Memaknai Arti Pentingnya Naskah Sunda Kuno

Mohon maaf, kiranya judul di atas sudah terlalu usang untuk kita yang saat ini membutuhkan sesuatu yang segar seperti daging di swalayan. Seumpama anda memiliki sebuah warisan naskah kuno dari leluhur anda, kemudian anda perlihatkan kepada teman-teman anda, mungkin teman anda akan bilang “Wah, ini penting!” Dan mungkin, semua orang yang melihat sebuah naskah Sunda kuno dalam wujud aslinya akan berkata bahwa naskah itu sangat “penting”.
Kata penting dalam konteks diatas, kiranya tidak terlalu menjadi persoalan bagi kita. Kata tersebut melintas seperti sebuah kata dalam daun talas, berlalu begitu saja. Mungkin, lain halnya apabila kata sakti tersebut dikatakan oleh seseorang yang sekiranya layak dan berhak. Kata ‘penting’ selayaknya diucapkan oleh orang ‘penting’ juga.

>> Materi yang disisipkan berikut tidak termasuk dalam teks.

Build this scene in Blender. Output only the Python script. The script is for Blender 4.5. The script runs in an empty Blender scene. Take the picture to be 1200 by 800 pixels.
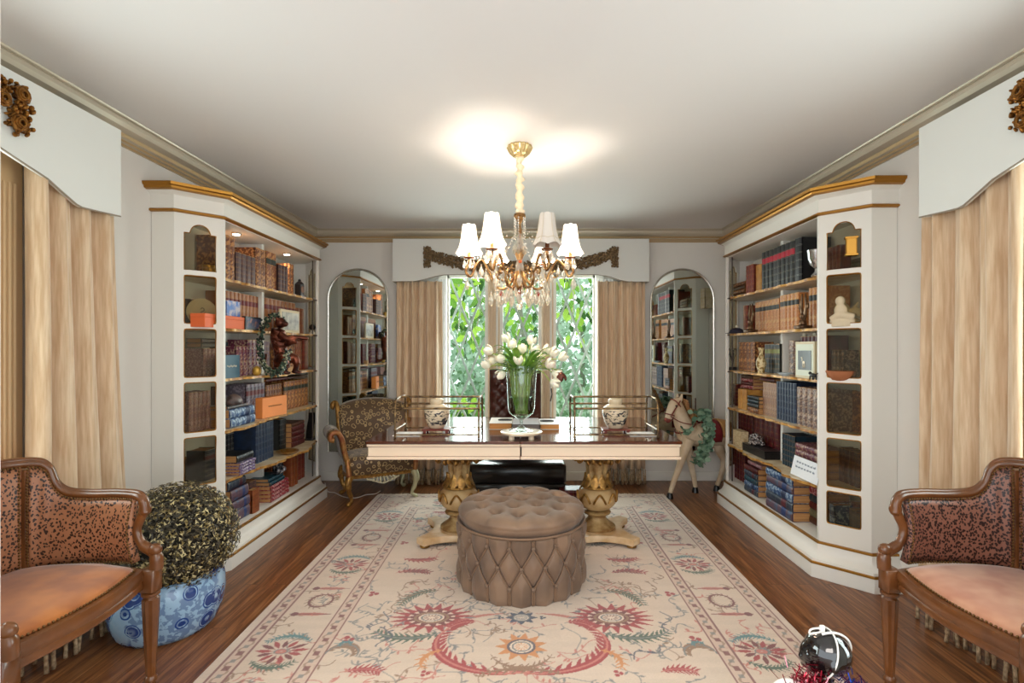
BULB = 7.0; WORLD = 2.0; SIDE = 26; FAR = 95; HALL_FILL = 45; EXPO = 0.55
import bpy, bmesh, math, random
import numpy as np
from mathutils import Vector, Matrix, Euler, noise
random.seed(7)
PI = math.pi
scene = bpy.context.scene
COL = scene.collection
CAMZ = 1.42; F = 600.0; CX = 611.0; CY = 408.0

def P(x, y, D):
    """world point seen at photo pixel x, y at distance D (metres)"""
    return Vector(((x-CX)/F*D, D, CAMZ-(y-CY)/F*D))

def lin(c):
    out = []
    for v in c[:3]:
        v = v/255.0
        out.append(v/12.92 if v <= 0.04045 else ((v+0.055)/1.055)**2.4)
    return tuple(out)+(1.0,)

MATS = {}
def mat(name, c, rough=.5, metal=0.0, c2=None, ns=8.0, stretch=(1,1,1), ramp=(.35,.65), bump=0.0, bs=None,
        trans=0.0, emit=0.0, ec=None, coat=0.0, sheen=0.0, tex='noise', spec=None, detail=4.0, alpha=1.0, sub=0.0):
    if name in MATS: return MATS[name]
    m = bpy.data.materials.new(name); m.use_nodes = True
    nt = m.node_tree; b = nt.nodes['Principled BSDF']; L = nt.links.new
    b.inputs['Base Color'].default_value = lin(c)
    b.inputs['Roughness'].default_value = rough
    b.inputs['Metallic'].default_value = metal
    b.inputs['Transmission Weight'].default_value = trans
    b.inputs['Coat Weight'].default_value = coat
    b.inputs['Sheen Weight'].default_value = sheen
    b.inputs['Alpha'].default_value = alpha
    if spec is not None: b.inputs['Specular IOR Level'].default_value = spec
    if sub: b.inputs['Subsurface Weight'].default_value = sub
    if emit:
        b.inputs['Emission Color'].default_value = lin(ec or c); b.inputs['Emission Strength'].default_value = emit
    if c2 or bump:
        tc = nt.nodes.new('ShaderNodeTexCoord'); mp = nt.nodes.new('ShaderNodeMapping')
        mp.inputs['Scale'].default_value = stretch; L(tc.outputs['Object'], mp.inputs['Vector'])
    if c2:
        if tex == 'noise':
            t = nt.nodes.new('ShaderNodeTexNoise'); t.inputs['Scale'].default_value = ns; t.inputs['Detail'].default_value = detail; o = t.outputs['Fac']
        elif tex == 'voronoi':
            t = nt.nodes.new('ShaderNodeTexVoronoi'); t.inputs['Scale'].default_value = ns; o = t.outputs['Distance']
        elif tex == 'wave':
            t = nt.nodes.new('ShaderNodeTexWave'); t.inputs['Scale'].default_value = ns; t.inputs['Distortion'].default_value = 6; t.inputs['Detail'].default_value = 3; o = t.outputs['Fac']
        L(mp.outputs['Vector'], t.inputs['Vector'])
        r = nt.nodes.new('ShaderNodeValToRGB'); r.color_ramp.elements[0].position = ramp[0]; r.color_ramp.elements[1].position = ramp[1]
        r.color_ramp.elements[0].color = lin(c); r.color_ramp.elements[1].color = lin(c2)
        L(o, r.inputs['Fac']); L(r.outputs['Color'], b.inputs['Base Color'])
    if bump:
        n = nt.nodes.new('ShaderNodeTexNoise'); n.inputs['Scale'].default_value = bs or ns; n.inputs['Detail'].default_value = 4
        L(mp.outputs['Vector'], n.inputs['Vector'])
        bp = nt.nodes.new('ShaderNodeBump'); bp.inputs['Strength'].default_value = bump; bp.inputs['Distance'].default_value = .01
        L(n.outputs['Fac'], bp.inputs['Height']); L(bp.outputs['Normal'], b.inputs['Normal'])
    MATS[name] = m
    return m

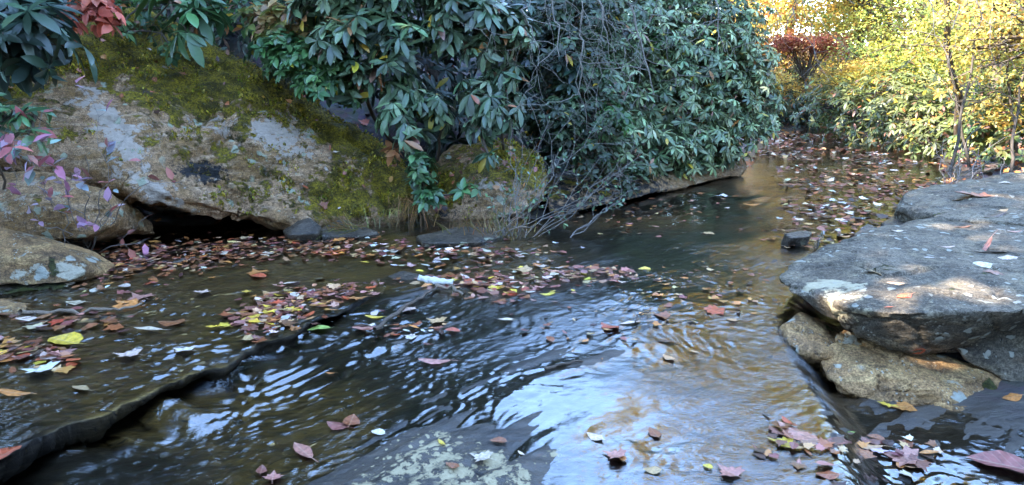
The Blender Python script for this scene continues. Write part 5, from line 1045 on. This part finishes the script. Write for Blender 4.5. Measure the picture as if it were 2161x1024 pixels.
o = link('curled_bark', nmesh('curled_bark', np.array(V), np.array(Fs)), M_white, None, (p0[0], p0[1], p0[2] + .012)); o.rotation_euler = (0, R(6), R(-18))
sm = o.modifiers.new('thickness', 'SOLIDIFY'); sm.thickness = .003
tag(o, 'curled strip of white bark lying on the leaves in the middle of the stream', 'bark')

def tuft(label, px_, py_, Y, n, L, pal, spread=.10, lean=(0, -.2, 1), droop=.6):
    c = at_y(px_, py_, Y); Vs, Fs, Cs = [], [], []; o_ = 0
    for i in range(n):
        b = rng.normal(size=3) * [spread, spread * .5, .01]; d = unit(np.array(lean) + rng.normal(size=3) * .45); l = L * rng.uniform(.5, 1.2); k = 6
        sdir = unit(np.cross(d, [0, 1, .1])) * .003 * rng.uniform(.6, 1.5)
        for j in range(k):
            s = j / (k - 1); p = b + d * l * s + np.array([0, 0, -1]) * droop * l * s * s; w = sdir * (1 - .9 * s); Vs += [p - w, p + w]
            if j: Fs.append((o_ + 2 * j - 2, o_ + 2 * j - 1, o_ + 2 * j + 1, o_ + 2 * j))
        Cs.append(np.repeat(vary(pal, 1, .25), 2 * k, 0)); o_ += 2 * k
    o = link('grass_tuft', nmesh('grass_tuft', np.array(Vs), np.array(Fs), True, None, {'col': np.concatenate(Cs)}), M_green, None, tuple(c)); return tag(o, label, 'grass')
STRAW = np.array([(.35, .22, .09), (.28, .15, .06), (.20, .18, .06)])
tuft('dry straw coloured grass lying at the foot of the huge boulder', 735, 482, 5.3, 60, .24, STRAW, .07, (-.9, -.2, .55), .1)
tuft('dead ferns hanging in the dark gap beside the huge boulder', 870, 425, 5.75, 90, .34, STRAW * [1, .8, .6], .06, (0, -.3, .5), 1.3)
tuft('small green grass tuft at the foot of the huge boulder near the straw', 715, 490, 5.3, 26, .12, np.array([(.12, .2, .04)]), .04)
tuft('thin pale grass at the base of the many-stemmed shrub', 1060, 496, 5.35, 70, .30, STRAW * 1.1, .12, (0, -.1, 1), .25)
tuft('sparse grass blades on the far shore left of the many-stemmed shrub', 985, 488, 5.5, 40, .17, STRAW, .16, (.1, -.1, 1), .2)
tuft('small yellow-leaved weed hanging on the lower right face of the huge boulder', 832, 445, 5.85, 40, .12, YEL, .04, (0, -.5, .5), 1.0)
tuft('brown hanging roots on the lower right edge of the huge boulder', 800, 462, 5.7, 40, .16, STRAW * .7, .07, (0, -.3, .2), 1.6)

Dan itu terjadi juga dengan naskah Sunda kuna, yang – konon kabarnya – masih banyak terselubung dalam ruang-ruang gelap, dalam leuweung-leuweung ganggong geledegan, menunggu seorang penjelajah yang datang menjamahnya. Predikat ‘penting’ juga diberikan orang ‘penting’ dan disandang oleh naskah Sunda kuno. Tapi ada baiknya apabila kita sedikit berhati-hati dengan kata tersebut.
Seberapa saktinya kata ‘penting’ yang diucapkan oleh orang ‘penting’, dapat terlihat dari perubahan yang terjadi dalam perkembangan Naskah Sunda Kuno saat kini. Apabila kita menengok perjalanannya, ada baiknya orang yang menganggap penting itu belajar dari para pendahulu yang setidaknya pernah menganggap bahwa naskah itu penting. Pendahulu kita seperti Atja, Saleh Danasasmita, Eddy S. Ekadjati, Ayat Rohaedi, Tien Wartini, Undang Ahmad Darsa, Ruhaliah, dan yang lainnya mungkin lebih tahu bagaimana pentingnya naskah Sunda kuno itu.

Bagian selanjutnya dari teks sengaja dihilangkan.